▶ [PROVIDED DATA]:
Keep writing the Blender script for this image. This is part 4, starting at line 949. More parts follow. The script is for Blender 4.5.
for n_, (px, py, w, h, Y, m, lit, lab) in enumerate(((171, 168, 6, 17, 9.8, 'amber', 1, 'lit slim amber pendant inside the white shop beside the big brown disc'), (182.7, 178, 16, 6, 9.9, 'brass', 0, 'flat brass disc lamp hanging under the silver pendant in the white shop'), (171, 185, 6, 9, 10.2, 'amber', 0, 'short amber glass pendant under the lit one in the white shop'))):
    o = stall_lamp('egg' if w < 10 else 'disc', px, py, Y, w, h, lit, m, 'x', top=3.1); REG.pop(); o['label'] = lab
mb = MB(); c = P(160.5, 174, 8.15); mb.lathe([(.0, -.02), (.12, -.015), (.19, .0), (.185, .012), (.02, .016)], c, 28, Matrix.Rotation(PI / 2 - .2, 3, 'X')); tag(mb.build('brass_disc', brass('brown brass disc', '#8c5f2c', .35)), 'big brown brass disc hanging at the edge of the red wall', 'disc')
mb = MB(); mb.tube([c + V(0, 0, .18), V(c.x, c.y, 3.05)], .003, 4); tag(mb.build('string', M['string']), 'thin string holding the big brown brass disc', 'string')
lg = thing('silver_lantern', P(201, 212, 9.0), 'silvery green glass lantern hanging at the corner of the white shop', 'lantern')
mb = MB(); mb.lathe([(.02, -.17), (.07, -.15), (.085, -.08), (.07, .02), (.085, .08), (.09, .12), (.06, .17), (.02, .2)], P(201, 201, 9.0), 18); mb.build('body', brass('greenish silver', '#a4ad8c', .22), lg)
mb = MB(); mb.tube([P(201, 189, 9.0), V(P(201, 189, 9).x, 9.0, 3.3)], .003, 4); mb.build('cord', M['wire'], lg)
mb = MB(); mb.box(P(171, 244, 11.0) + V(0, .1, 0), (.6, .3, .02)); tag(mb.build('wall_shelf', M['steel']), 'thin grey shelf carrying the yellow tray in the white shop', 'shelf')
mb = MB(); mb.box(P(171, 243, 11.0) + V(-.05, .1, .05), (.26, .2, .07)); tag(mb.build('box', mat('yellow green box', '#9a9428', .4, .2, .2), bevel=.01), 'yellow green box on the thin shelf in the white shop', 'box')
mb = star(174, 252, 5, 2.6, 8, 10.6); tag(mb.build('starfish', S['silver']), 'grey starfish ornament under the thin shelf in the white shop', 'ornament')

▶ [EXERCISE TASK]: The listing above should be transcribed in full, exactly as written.

▶ [RESULT OF THIS EXERCISE]:
Keep writing the Blender script for this image. This is part 4, starting at line 949. More parts follow. The script is for Blender 4.5.
for n_, (px, py, w, h, Y, m, lit, lab) in enumerate(((171, 168, 6, 17, 9.8, 'amber', 1, 'lit slim amber pendant inside the white shop beside the big brown disc'), (182.7, 178, 16, 6, 9.9, 'brass', 0, 'flat brass disc lamp hanging under the silver pendant in the white shop'), (171, 185, 6, 9, 10.2, 'amber', 0, 'short amber glass pendant under the lit one in the white shop'))):
    o = stall_lamp('egg' if w < 10 else 'disc', px, py, Y, w, h, lit, m, 'x', top=3.1); REG.pop(); o['label'] = lab
mb = MB(); c = P(160.5, 174, 8.15); mb.lathe([(.0, -.02), (.12, -.015), (.19, .0), (.185, .012), (.02, .016)], c, 28, Matrix.Rotation(PI / 2 - .2, 3, 'X')); tag(mb.build('brass_disc', brass('brown brass disc', '#8c5f2c', .35)), 'big brown brass disc hanging at the edge of the red wall', 'disc')
mb = MB(); mb.tube([c + V(0, 0, .18), V(c.x, c.y, 3.05)], .003, 4); tag(mb.build('string', M['string']), 'thin string holding the big brown brass disc', 'string')
lg = thing('silver_lantern', P(201, 212, 9.0), 'silvery green glass lantern hanging at the corner of the white shop', 'lantern')
mb = MB(); mb.lathe([(.02, -.17), (.07, -.15), (.085, -.08), (.07, .02), (.085, .08), (.09, .12), (.06, .17), (.02, .2)], P(201, 201, 9.0), 18); mb.build('body', brass('greenish silver', '#a4ad8c', .22), lg)
mb = MB(); mb.tube([P(201, 189, 9.0), V(P(201, 189, 9).x, 9.0, 3.3)], .003, 4); mb.build('cord', M['wire'], lg)
mb = MB(); mb.box(P(171, 244, 11.0) + V(0, .1, 0), (.6, .3, .02)); tag(mb.build('wall_shelf', M['steel']), 'thin grey shelf carrying the yellow tray in the white shop', 'shelf')
mb = MB(); mb.box(P(171, 243, 11.0) + V(-.05, .1, .05), (.26, .2, .07)); tag(mb.build('box', mat('yellow green box', '#9a9428', .4, .2, .2), bevel=.01), 'yellow green box on the thin shelf in the white shop', 'box')
mb = star(174, 252, 5, 2.6, 8, 10.6); tag(mb.build('starfish', S['silver']), 'grey starfish ornament under the thin shelf in the white shop', 'ornament')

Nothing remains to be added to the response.